Saturday, October 27, 2001

Remora

The great images of prostitution in the 19th century - the century of Nana -- feed by unconscious and subterranian streams into the Storyville photographs of EJ Bellocq. Walter Benjamin would have recognized the spirit of the Passagen in the itchy copulations implicit in the professional smiles of girls reclining in desolate, straw cushioned cribs, or the sentimental decorations which cluttered the rooms of the higher class tarts, and the lost allusions to a debased and by this time comic myth of Oriental sensuality that runs right into the chinese motifs decorating the ceramic chamber pots under the often used beds in the quality houses as well as the porcelein bric a brac behind glass and lock and key in the overstuffed steamboat mansions along St. Charles from which the better, regular clients came.

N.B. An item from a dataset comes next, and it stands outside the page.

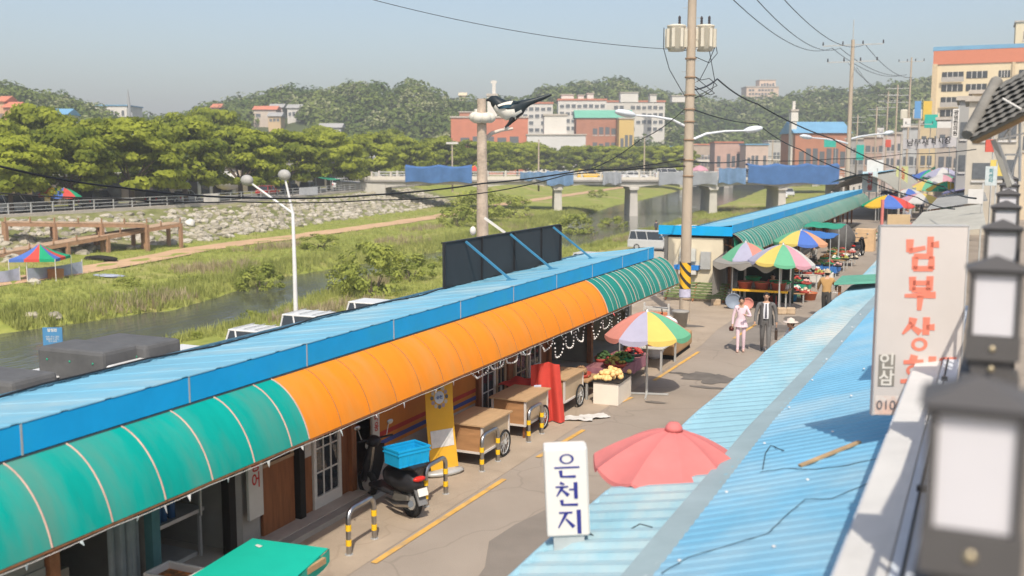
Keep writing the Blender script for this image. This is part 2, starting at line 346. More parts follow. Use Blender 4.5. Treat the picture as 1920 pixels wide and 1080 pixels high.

Ornament is crime, the Viennese Modernists said. Ornament is where the dream of Lustmord, sex killing, begins. Limited Inc saw Bellocq's work in Al Rose's book on Storyville. I was living in New Orleans then myself, and vaguely knew that Pretty Baby, the Louis Malle film, was based on this book. But when I looked at those prints, I knew I was seeing something mad -- something that Manet's Olympia hinted at. It was the madness of a man who can't get over what is between a woman's legs. He can't get over the sight, smell, touch of the thing, he can't get over how the vagina is the body becoming the body. Bellocq, of course, might never have read Nana, certainly didn't know Rimbaud, but this is what gives his work its power: he had to make it all up. The most startling photos were, of course, the ones with the heads of the women erased. The erasures are concentrated, jagged scribbles; they look as though they were done in some fury, figurative damage to a figure, the transfer of rancorous passion that still looks criminal. The story was that Bellocq's brother, a priest, must have worked over these photographs. Even then I wondered why a priest would be destroying the faces instead of the bodies -- what was the point? Now Lee Friedlander, who restored Bellocq's photos, is saying that he believes Bellocq himself did it. One of the Roses has a great article on the subject at Exquisite Corpse.



Here's a graf:

Recently, Lee Friedlander has re-examined the plates and tried to duplicate the scratching with a sample area, but the emulsion flaked off instead of scratching. The emulsion around the original defacement in some areas is folded over gently, and could only have done so when wet. Therefore, E.J. Bellocq probably defaced the negatives shortly after he developed them in the early 1900s.
In one photograph, however, a woman wears a carnival mask that has been incongruously positioned to hide her eyes, possibly echoing some ambivalence that made Bellocq scratch the faces from so many of the negatives. Yet the approach to the women's faces is not the only curious aspect of Bellocq's Storyville work. In one pair of photographs, a woman stands clothed in the first image in front of heavy wooden doors, but in the second image, she is nude, her face has been scratched from the negative, and a heavy couch has been pushed in front of the door. A locket, another repeating motif in Bellocq's Storyville work, also becomes visible in the second image. One of Bellocq's defaced nudes is actually shown examining her locket. But the pair of images mentioned above is not the only example of couches in front of doors in Bellocq's Storyville nudes. One such image shows clearly that there is already a lock on the door, and a cord from an electric light has further been wrapped around the lock in what looks like a final obsessive attempt at privacy. Why would Bellocq feel the need to use a couch, a lock, and a wire to keep the door shut in an expensive brothel? Rugs used as hasty partial backdrops and, in one case, sawhorses also suggest that Bellocq may have intended to drop the backgrounds from his images, vignette, or otherwise alter the images to imitate the saccharine romantic photographs and paintings he hung on his walls. In fact, one of Bellocq's portraits is clearly shown vignetted and framed in one of the two studies of his desk.